I May Destroy You (2020)

This single-season dark comedy from Great Britain (written, directed by, and starring Michaela Coel) drew acclaim for its bold and unstinting narrative about a novelist’s life after being raped. Tough stuff, but absolutely worth a watch. 

Watch I May Destroy You

Somebody Somewhere (2022-2024)

As HBO’s beloved, all-too-brief series aired its final, third season in late 2024, the fan base seemed to grow and grow (perhaps too late). Join the crowds who have discovered the beauty of Bridget Everett’s Sam, who comes home to her rural small town to tend to a dying sister and learns to love and trust again amid her marvelously diverse (and hilarious) friends and sister.  

Watch Somebody Somewhere

Winning Time: The Rise of the Lakers Dynasty (2022-2023)

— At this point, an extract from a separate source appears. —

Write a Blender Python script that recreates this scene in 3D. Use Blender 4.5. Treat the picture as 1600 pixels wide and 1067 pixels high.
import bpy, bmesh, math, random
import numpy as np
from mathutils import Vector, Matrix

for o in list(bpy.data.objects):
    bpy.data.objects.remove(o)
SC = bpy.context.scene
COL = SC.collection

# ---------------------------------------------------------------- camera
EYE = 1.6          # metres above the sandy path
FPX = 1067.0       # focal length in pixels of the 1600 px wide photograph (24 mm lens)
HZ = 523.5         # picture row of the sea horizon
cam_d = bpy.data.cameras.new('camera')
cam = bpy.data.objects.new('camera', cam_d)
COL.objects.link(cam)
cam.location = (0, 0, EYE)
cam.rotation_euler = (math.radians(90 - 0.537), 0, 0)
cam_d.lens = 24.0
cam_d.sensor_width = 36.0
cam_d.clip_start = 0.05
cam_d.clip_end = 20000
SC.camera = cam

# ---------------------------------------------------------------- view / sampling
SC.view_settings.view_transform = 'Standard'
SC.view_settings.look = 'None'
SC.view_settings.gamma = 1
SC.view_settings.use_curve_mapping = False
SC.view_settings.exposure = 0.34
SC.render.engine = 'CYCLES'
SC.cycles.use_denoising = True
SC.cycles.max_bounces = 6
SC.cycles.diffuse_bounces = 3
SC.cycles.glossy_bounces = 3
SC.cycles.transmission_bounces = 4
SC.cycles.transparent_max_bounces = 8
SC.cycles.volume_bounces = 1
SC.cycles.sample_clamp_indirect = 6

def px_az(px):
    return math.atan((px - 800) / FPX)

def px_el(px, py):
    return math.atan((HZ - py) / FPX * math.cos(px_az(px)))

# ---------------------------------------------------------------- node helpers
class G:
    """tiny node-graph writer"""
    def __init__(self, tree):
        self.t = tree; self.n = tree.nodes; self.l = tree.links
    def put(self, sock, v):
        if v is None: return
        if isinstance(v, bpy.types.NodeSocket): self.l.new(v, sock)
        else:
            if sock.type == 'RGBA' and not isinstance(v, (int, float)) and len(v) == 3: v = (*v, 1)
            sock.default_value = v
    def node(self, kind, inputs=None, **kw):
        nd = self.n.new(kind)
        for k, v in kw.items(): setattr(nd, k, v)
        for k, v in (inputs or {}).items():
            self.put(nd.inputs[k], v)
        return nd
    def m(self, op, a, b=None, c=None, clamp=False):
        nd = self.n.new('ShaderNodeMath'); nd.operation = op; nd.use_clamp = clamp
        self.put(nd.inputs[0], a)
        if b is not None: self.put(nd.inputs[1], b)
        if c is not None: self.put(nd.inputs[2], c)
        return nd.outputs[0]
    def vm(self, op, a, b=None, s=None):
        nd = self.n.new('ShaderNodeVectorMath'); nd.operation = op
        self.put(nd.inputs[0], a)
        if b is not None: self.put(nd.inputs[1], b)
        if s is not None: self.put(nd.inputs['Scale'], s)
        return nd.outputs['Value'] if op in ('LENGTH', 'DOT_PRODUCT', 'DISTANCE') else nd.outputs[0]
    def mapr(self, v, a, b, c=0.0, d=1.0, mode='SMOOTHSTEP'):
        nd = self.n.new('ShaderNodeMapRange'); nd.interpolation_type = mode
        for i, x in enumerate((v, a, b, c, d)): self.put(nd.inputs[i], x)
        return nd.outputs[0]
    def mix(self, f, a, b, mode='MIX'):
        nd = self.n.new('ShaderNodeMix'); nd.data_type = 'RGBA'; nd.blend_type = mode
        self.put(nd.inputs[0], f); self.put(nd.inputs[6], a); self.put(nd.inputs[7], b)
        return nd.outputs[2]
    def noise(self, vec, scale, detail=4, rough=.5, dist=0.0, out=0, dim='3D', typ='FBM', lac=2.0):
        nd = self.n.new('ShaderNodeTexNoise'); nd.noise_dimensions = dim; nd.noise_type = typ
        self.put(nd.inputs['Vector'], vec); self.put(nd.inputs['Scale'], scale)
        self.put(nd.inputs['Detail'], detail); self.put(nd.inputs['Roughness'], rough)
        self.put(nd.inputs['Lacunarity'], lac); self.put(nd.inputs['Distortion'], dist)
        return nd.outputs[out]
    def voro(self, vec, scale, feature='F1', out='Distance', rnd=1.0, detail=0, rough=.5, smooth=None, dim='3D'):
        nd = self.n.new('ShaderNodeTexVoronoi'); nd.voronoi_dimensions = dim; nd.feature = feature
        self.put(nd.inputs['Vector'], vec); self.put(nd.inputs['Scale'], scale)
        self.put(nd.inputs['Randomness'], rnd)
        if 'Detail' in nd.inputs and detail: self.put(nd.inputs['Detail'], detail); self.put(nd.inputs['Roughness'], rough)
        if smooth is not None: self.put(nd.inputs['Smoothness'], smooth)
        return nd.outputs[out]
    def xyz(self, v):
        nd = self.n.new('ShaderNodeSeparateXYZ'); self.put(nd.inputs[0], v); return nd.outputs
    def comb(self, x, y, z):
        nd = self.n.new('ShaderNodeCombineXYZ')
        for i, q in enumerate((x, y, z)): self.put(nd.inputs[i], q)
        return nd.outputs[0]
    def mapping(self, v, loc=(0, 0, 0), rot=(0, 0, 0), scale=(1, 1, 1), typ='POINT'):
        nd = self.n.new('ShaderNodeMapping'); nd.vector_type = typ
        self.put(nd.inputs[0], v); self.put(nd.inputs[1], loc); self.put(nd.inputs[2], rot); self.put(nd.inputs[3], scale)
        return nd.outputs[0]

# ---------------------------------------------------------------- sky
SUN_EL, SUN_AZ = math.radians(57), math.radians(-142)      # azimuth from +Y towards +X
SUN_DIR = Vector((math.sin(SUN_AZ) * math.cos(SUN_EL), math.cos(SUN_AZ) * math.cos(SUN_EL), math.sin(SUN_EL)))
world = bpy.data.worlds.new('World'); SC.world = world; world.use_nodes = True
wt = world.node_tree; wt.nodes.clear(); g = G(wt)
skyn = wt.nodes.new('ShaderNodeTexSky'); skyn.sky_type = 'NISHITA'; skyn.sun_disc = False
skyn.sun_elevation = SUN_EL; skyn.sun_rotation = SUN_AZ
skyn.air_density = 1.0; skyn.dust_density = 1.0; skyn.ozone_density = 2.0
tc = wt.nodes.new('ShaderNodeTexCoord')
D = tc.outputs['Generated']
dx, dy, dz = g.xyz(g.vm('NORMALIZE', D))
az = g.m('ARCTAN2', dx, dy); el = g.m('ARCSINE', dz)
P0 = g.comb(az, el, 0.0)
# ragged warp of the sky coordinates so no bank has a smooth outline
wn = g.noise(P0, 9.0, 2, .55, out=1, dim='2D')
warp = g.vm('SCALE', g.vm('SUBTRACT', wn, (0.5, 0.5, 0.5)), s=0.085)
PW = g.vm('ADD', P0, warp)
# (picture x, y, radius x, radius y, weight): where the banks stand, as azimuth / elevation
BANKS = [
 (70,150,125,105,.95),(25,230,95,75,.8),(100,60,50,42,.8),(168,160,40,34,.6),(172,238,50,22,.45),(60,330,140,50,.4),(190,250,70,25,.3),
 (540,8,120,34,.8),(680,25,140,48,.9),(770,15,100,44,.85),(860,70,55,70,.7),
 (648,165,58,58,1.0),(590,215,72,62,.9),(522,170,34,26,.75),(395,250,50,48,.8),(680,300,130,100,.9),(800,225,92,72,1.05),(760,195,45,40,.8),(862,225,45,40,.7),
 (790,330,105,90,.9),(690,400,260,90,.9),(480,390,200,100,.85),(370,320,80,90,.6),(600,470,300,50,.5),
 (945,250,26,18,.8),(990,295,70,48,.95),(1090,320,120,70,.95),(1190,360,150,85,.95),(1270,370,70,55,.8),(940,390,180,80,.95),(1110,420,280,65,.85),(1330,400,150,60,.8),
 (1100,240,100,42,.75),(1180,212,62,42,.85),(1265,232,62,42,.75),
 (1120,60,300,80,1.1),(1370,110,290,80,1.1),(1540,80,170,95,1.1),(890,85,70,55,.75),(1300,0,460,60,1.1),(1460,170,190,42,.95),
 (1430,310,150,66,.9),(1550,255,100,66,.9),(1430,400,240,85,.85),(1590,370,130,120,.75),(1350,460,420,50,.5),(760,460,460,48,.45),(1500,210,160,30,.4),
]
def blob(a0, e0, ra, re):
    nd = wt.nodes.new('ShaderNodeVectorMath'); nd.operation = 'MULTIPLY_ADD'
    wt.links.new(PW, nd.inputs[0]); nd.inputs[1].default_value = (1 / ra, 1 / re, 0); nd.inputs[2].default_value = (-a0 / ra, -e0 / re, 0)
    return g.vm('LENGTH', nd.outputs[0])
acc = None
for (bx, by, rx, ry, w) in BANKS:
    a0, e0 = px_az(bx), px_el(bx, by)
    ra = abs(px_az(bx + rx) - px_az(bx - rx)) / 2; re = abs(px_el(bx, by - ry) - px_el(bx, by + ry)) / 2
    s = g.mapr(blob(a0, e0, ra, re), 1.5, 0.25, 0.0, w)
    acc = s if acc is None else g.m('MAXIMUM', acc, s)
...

Like numerous HBO gems that are somehow buried by HBO juggernauts, this fast-paced, absorbing drama about the Kareem-and-Magic era of the Los Angeles Lakers (with John C. Reilly, 57, as colorful team owner Jerry Buss) eked out only two seasons. Which is a shame, because Winning Time is a winner worth watching.

Watch Winning Time: The Rise of the Lakers Dynasty

Go full prestige-TV with this trio

Succession (2018–2023)

Is it too soon to return to the roiling dynamics of media tycoon Logan Roy (Brian Cox, 78) and his scheming, striving offspring? Absolutely not. And if you thought you couldn’t handle the machinations of showrunner Jesse Armstrong’s late-stage-capitalism clan, give it another go. The writing is searingly funny as the tragedies mount. This is must-see prestige TV.

Watch Succession

The Sopranos (1999–2007)

Are you one of those people who never watched the series that is credited with inventing prestige TV, and putting HBO on the map as its wellspring? Now’s your chance to head back to Jersey and showrunner David Chase’s criminally captivating criminals. 

Watch The Sopranos

The Wire (2002–2008)

Coming of age alongside, but not in the shadow of, The Sopranos, David Simon’s innovative examination of life and times in Baltimore, from cops and drug dealers to politicians and newspaper editors, was a dramatic tour de force full of memorable characters and bravura performances.